Thursday, 15 May 2008

Desktop-as-a-Service: Now, Near or Never?

Presenter: Brian Gammage

This is a change in approach, not a change in technology.

  • What does Desktop-as-a-Service mean?
  • What issues get solved or introduced with desktop-as-a-service?
  • How do you deliver Desktop-as-a-Service?

"Desktop-as-a-Service is an emerging model for provisioning a user environment."

Four perspectives:

  • Contractual View: Negotiated SLAs, cost constraint, outsourcing
  • Technology View: agility and lower management effort, virtualized delivery
  • Financial View: centralized procurement, leasing
  • User View: give me freedom, cloud computing

It is a pay-per-use approach to delivering client computing in a scalable fashion across shared infrastructure. Provides capabilities on an as-needed basis. Leverages shared services. Not just applications as a service; not just outsourcing; not just leasing; not just a delivery model. Treating IT assets just as we treat other business assets.

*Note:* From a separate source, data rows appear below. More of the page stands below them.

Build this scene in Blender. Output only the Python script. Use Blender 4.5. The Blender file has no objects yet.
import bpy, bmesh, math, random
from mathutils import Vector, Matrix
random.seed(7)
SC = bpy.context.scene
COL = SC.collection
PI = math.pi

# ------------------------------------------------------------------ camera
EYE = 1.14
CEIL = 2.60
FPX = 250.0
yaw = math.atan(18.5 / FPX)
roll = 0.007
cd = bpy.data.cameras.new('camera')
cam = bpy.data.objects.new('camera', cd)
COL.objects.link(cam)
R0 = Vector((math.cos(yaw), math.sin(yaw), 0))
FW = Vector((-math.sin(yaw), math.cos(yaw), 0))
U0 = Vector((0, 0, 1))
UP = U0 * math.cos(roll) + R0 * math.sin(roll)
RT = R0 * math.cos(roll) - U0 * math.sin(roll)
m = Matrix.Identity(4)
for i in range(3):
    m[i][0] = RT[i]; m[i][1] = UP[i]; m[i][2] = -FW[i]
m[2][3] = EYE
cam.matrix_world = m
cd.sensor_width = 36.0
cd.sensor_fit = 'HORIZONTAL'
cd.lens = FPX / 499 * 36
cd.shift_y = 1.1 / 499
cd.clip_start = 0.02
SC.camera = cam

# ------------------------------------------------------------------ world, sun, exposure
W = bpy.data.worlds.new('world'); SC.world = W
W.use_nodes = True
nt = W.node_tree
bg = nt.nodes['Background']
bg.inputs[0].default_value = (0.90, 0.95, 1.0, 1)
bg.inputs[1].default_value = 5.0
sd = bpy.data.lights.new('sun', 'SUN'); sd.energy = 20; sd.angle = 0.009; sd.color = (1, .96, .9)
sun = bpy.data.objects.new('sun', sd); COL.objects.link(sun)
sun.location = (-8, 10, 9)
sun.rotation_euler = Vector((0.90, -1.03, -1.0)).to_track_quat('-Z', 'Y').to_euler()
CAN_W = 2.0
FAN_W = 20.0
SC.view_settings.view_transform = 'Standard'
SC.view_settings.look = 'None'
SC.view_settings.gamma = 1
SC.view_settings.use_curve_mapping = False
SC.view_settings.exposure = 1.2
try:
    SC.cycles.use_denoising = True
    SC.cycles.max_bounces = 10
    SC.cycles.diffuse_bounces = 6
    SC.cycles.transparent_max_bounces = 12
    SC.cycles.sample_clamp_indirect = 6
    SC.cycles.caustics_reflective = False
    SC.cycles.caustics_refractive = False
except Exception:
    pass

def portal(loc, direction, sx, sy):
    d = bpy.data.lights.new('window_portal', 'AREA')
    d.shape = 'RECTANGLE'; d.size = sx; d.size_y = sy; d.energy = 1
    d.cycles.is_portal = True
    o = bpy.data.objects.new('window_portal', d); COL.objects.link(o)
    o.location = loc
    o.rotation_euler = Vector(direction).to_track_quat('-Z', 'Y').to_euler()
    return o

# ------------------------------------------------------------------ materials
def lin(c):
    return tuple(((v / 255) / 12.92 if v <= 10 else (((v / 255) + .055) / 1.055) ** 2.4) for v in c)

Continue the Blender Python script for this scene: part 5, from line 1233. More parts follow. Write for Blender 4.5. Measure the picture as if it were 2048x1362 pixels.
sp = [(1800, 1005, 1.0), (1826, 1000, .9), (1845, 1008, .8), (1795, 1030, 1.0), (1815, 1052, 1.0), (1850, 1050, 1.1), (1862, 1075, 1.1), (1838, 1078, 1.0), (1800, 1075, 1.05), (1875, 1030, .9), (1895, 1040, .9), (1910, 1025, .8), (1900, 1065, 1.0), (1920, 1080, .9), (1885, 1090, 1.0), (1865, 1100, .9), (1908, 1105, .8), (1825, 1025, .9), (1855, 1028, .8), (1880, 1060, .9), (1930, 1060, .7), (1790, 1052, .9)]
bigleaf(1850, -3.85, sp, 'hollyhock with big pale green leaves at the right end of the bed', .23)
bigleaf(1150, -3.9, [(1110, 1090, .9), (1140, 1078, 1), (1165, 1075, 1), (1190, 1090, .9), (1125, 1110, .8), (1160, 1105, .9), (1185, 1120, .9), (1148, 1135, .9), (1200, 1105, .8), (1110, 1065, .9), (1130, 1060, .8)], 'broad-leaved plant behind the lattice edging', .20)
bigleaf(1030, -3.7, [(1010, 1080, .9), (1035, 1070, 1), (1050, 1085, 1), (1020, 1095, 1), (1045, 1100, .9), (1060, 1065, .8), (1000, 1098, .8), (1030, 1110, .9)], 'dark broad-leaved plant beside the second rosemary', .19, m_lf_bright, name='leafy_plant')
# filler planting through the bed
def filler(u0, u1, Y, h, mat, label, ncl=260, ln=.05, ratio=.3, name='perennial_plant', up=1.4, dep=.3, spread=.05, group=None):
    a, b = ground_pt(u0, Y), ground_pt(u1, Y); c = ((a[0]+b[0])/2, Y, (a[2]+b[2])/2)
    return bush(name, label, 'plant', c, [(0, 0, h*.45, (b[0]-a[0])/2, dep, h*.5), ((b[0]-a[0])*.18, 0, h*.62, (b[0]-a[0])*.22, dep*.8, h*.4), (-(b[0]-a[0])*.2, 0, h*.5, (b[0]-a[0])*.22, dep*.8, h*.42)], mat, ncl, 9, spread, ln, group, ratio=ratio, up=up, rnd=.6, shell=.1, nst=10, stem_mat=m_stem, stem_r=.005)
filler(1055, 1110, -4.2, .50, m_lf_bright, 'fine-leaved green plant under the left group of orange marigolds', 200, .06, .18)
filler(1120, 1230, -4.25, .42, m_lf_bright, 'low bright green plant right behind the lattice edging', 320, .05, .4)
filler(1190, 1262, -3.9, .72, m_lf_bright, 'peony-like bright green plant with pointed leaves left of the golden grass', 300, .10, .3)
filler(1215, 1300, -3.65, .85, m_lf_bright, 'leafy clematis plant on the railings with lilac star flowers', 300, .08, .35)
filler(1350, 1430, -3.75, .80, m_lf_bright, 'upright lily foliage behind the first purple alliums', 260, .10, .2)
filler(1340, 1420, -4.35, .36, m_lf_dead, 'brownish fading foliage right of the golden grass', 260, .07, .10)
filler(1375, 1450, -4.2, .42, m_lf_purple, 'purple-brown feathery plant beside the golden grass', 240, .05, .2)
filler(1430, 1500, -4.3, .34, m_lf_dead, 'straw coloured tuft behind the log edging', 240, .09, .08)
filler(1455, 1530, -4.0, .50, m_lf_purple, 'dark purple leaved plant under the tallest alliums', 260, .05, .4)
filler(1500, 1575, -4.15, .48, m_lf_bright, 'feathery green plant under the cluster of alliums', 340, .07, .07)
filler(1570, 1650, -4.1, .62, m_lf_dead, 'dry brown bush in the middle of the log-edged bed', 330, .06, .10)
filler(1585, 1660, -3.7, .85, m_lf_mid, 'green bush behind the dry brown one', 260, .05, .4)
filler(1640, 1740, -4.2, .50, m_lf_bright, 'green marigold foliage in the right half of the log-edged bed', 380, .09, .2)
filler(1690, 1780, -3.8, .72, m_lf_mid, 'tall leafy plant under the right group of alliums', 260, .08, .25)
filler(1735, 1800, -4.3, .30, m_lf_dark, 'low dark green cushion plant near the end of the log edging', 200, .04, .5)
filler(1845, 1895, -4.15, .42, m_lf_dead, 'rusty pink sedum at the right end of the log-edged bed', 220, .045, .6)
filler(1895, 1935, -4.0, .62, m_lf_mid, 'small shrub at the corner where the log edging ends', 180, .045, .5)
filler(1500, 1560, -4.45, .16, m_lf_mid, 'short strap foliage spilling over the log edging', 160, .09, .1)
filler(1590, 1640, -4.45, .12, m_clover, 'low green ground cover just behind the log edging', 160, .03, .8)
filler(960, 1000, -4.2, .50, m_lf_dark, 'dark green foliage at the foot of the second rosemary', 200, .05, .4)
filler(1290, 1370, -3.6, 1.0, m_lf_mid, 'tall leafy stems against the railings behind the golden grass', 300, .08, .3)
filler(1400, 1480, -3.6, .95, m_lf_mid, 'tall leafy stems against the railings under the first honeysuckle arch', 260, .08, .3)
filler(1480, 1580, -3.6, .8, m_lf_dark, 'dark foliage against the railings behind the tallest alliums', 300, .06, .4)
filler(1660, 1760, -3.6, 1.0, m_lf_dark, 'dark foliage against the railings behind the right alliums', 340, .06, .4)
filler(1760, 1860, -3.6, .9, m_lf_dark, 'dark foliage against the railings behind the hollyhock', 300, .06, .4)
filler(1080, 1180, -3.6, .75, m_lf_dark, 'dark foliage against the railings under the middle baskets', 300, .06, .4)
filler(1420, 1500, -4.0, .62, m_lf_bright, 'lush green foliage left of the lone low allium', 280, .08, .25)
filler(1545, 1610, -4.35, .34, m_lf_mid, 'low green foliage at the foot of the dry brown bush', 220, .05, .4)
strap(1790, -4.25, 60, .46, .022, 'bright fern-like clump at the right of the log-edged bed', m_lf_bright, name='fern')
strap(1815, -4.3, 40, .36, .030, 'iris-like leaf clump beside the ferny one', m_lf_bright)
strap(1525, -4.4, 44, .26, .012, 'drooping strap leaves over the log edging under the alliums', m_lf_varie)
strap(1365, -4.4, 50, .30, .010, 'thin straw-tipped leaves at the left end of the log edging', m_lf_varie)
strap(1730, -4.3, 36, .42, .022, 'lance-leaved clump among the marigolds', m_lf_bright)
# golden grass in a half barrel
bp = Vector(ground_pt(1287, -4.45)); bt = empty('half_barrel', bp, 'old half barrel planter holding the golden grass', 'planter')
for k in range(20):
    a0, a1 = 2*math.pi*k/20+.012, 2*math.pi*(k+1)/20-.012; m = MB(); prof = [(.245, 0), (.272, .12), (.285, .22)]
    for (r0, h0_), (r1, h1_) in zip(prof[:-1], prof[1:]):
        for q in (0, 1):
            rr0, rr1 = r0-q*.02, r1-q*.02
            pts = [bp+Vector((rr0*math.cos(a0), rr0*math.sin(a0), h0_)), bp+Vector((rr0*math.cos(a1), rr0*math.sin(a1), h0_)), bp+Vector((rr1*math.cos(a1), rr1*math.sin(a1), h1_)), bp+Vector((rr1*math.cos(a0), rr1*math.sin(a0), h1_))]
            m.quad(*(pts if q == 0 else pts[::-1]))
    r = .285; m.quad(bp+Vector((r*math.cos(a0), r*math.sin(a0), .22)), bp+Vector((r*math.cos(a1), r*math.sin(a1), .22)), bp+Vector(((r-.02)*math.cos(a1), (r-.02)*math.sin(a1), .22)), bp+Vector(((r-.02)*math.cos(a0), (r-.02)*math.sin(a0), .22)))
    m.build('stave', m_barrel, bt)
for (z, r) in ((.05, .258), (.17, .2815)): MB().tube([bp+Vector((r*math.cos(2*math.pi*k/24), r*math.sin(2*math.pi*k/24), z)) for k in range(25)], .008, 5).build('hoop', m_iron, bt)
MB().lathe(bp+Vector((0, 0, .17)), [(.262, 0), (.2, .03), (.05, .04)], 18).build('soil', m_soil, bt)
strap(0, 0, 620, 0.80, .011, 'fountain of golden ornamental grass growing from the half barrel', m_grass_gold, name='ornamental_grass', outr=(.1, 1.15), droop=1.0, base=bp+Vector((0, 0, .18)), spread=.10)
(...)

The desktop is the user personality, the software infrastructure and physical infrastructure. It is not the applications. A service approach is about redefining the responsibility and risk.

Costs as a driver, maturing technology as enabler as well as sophisticated, mature management tools.

Support business agility: faster reactive and proactive time to market; rapid redesign of user environment; leverage broad external skills; refocus internal skills.

Improve financial position: share common services across larger user base and lower costs; free up committed capital; shift costs and gain flexibility with financial obligations.

Internal to external provisioning can be time-consuming and costly. Co-ordinating multiple players takes work. Users often don't know exactly what they want. Users may not like the experience. The cloud doesn't solve all the problems. Does the "good enough" baseline change?

How might Desktop-as-a-Service be delivered?

Look at whole lifecycle: acquisition; deployment; operations; support; disposal. Split into categories: user environment, operational platform and devices. It is not a single decision—there are many aspects of the "desktop" that could be delivered as a service. We can look at each of those separate decision points.